Naturally, in order for this to work you need to know your stuff to be able to meet the deadlines, and to be responsible enough to actually do your job without anyone checking up on you. We had a few people that were great at what they did, but they needed constant supervision to keep them on track. Their team lead would inevitably get tired of micromanaging them, and in the end he would ask them to leave.

The other type of people that left a lot were decent performers, who did their job responsibly. This hurt us the most in the product department, here’s why: writing decent code is actually bad. Decent developers bust their backs, only to have a good developer take over because the deadlines are not met. The good developer would usually have to start from scratch (it’s usually easier than fixing other people’s code), which wasted everyone’s time and effort. These people usually left on their own, opting for a work environment with less pressure and expectations that match their skill level.

Another important thing about our team is that we’re passionate about what we do. You can’t turn off passion when you walk out of the office. That’s why you’ll find a lot of us online late at night, finishing a minor commit and answering an email correspondence that can’t wait until tomorrow.

The people that stuck together through thick and thin (some 12 of us, out of 25 people we currently have on our team) are honestly the best people I’ve worked in my life – I can trust them with any kind of task, and I know that they will exceed my expectations. This is why we insist on so many obstacles in our hiring process – we want to make sure that the person that makes it to the face-to-face interview is the kind that asks questions like “What is the work environment like?“, and not questions like “How often do you have team building events?

For the Right People, It’s the Perfect Place to Grow

You need to care about what you do in order to give your best. You need to be a team player, because trust and teamwork is what makes us better than the sum of our parts. And most of all, you gotta be willing to learn, innovate and invent new ways to deal with a challenge, when the old ways don’t cut it.

A lot of people in Serbia don’t want that – a good salary and a steady job are enough.
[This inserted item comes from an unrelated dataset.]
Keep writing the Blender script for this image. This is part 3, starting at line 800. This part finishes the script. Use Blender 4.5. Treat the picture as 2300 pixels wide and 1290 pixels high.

But there are some out there, like us, that have that urge to create something that matters. Maybe someone like you, since you’re still reading this article (or you probably just skipped straight to the Samuel L Jackson meme – that’s cool, here’s some more).

That’s why we have a virtually unlimited budget for books, training, seminars and certifications. It’s why we built an amazing work environment that keeps you just outside your comfort zone, so you wouldn’t be afraid to make mistakes and learn from them.

It’s an adventurous ride that brought me from the Customer Happiness position to the lead position of the Growth team, where I can experiment with all sorts of ways of growing our user base and revenue.

If I could do it all over, I wouldn’t have it any other way.